### DATA:
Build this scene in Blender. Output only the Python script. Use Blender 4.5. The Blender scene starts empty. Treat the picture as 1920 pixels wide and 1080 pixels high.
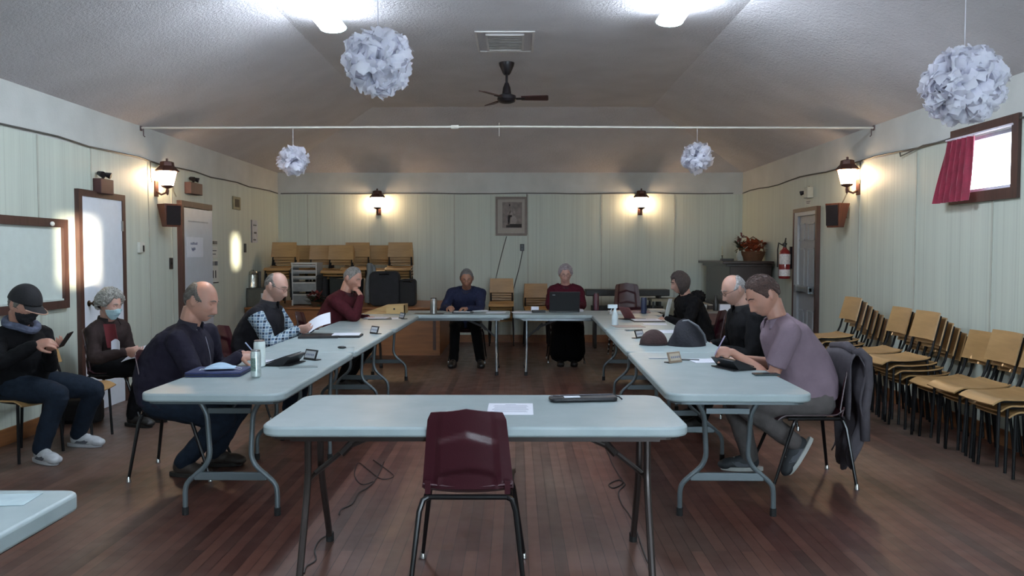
import bpy, bmesh, math, random
from mathutils import Vector, Matrix, Euler, noise as mnoise
SC = bpy.context.scene
COL = SC.collection
PI = math.pi
V = Vector
# ------------------------------------------------------------------ camera
F = 1520.0                      # focal length in pixels of the 1920 wide frame
CAM = V((0.0, 0.0, 1.475))
cd = bpy.data.cameras.new('camera'); cd.sensor_width = 36.0; cd.lens = F / 1920 * 36.0
cd.clip_start = 0.05; cd.clip_end = 100
cam = bpy.data.objects.new('camera', cd); COL.objects.link(cam)
cam.location = CAM
cam.rotation_euler = (PI / 2 - math.atan(64 / F), 0, math.atan(7 / F))
SC.camera = cam
RM = cam.rotation_euler.to_matrix()
def ray(u, v): return RM @ V(((u - 960) / F, (540 - v) / F, -1.0))
def atY(u, v, y): r = ray(u, v); return CAM + r * (y / r.y)
def atX(u, v, x): r = ray(u, v); return CAM + r * (x / r.x)
def atZ(u, v, z): r = ray(u, v); return CAM + r * ((z - CAM.z) / r.z)
# ------------------------------------------------------------------ exposure, world
SC.view_settings.view_transform = 'Standard'
SC.view_settings.look = 'None'
SC.view_settings.gamma = 1
SC.view_settings.exposure = 0.0
SC.view_settings.use_curve_mapping = False
SC.cycles.use_denoising = True
SC.cycles.max_bounces = 8
SC.cycles.diffuse_bounces = 5
SC.cycles.sample_clamp_indirect = 8
wd = bpy.data.worlds.new('world'); SC.world = wd; wd.use_nodes = True
wd.node_tree.nodes['Background'].inputs[0].default_value = (0.55, 0.72, 1.0, 1)
wd.node_tree.nodes['Background'].inputs[1].default_value = 1.5
# low sun outside, comes in through two small high windows in the right wall
sun_dir = V((-7.71, 8.76, -0.40)).normalized()
sl = bpy.data.lights.new('sun', 'SUN'); sl.energy = 26.0; sl.angle = 0.018; sl.color = (1.0, 0.86, 0.62)
so = bpy.data.objects.new('sun', sl); COL.objects.link(so); so.rotation_euler = sun_dir.to_track_quat('-Z', 'Y').to_euler(); so.location = (20, -20, 6)
# ------------------------------------------------------------------ materials
def lin(c):
    if isinstance(c, str):
        c = [int(c[i:i+2], 16) / 255 for i in (0, 2, 4)]
    return tuple((x / 12.92 if x <= 0.04045 else ((x + 0.055) / 1.055) ** 2.4) for x in c)
class NT:
    def __init__(s, name):
        s.m = bpy.data.materials.new(name); s.m.use_nodes = True
        s.t = s.m.node_tree; s.b = s.t.nodes['Principled BSDF']
        s.tc = None
    def n(s, typ, **kw):
        x = s.t.nodes.new(typ)
        for k, v in kw.items():
            if k.startswith('_'): x.inputs[k[1:]].default_value = v
            else: setattr(x, k, v)
        return x
    def l(s, a, b): s.t.links.new(a, b)
    def co(s, scale=(1, 1, 1), rot=(0, 0, 0), kind='Object'):
        if s.tc is None: s.tc = s.n('ShaderNodeTexCoord')
        mp = s.n('ShaderNodeMapping'); mp.inputs['Scale'].default_value = scale; mp.inputs['Rotation'].default_value = rot
        s.l(s.tc.outputs[kind], mp.inputs['Vector']); return mp.outputs[0]
    def noise(s, scale, vec=None, detail=3, rough=0.5):
        x = s.n('ShaderNodeTexNoise', _Scale=scale, _Detail=detail, _Roughness=rough)
        s.l(vec if vec is not None else s.co(), x.inputs['Vector']); return x.outputs['Fac']
    def ramp(s, fac, stops):
        r = s.n('ShaderNodeValToRGB'); e = r.color_ramp.elements
        while len(e) < len(stops): e.new(0.5)
        for i, (p, c) in enumerate(stops):
            e[i].position = p; e[i].color = (*c, 1)
        s.l(fac, r.inputs[0]); return r.outputs[0]
    def mix(s, fac, a, b, mode='MIX'):
        x = s.n('ShaderNodeMix', data_type='RGBA', blend_type=mode)
        for i, v in ((0, fac), (6, a), (7, b)):
            if isinstance(v, (int, float)): x.inputs[i].default_value = v
            elif isinstance(v, tuple): x.inputs[i].default_value = (*v, 1)
            else: s.l(v, x.inputs[i])
        return x.outputs[2]
    def math(s, op, a, b=0.0, c=None):
        x = s.n('ShaderNodeMath', operation=op)
        for i, v in ((0, a), (1, b)) + (((2, c),) if c is not None else ()):
            if isinstance(v, (int, float)): x.inputs[i].default_value = v
            else: s.l(v, x.inputs[i])
        return x.outputs[0]
    def bump(s, h, strength=0.2, dist=0.01):
        x = s.n('ShaderNodeBump', _Strength=strength, _Distance=dist)
        s.l(h, x.inputs['Height']); s.l(x.outputs[0], s.b.inputs['Normal'])
    def base(s, v):
        if isinstance(v, tuple): s.b.inputs['Base Color'].default_value = (*v, 1)
        else: s.l(v, s.b.inputs['Base Color'])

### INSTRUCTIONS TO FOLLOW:
Search the data above for the word "high", then gather each line in which it appears.

### EXERCISE RESULT:
Build this scene in Blender. Output only the Python script. Use Blender 4.5. The Blender scene starts empty. Treat the picture as 1920 pixels wide and 1080 pixels high.
# low sun outside, comes in through two small high windows in the right wall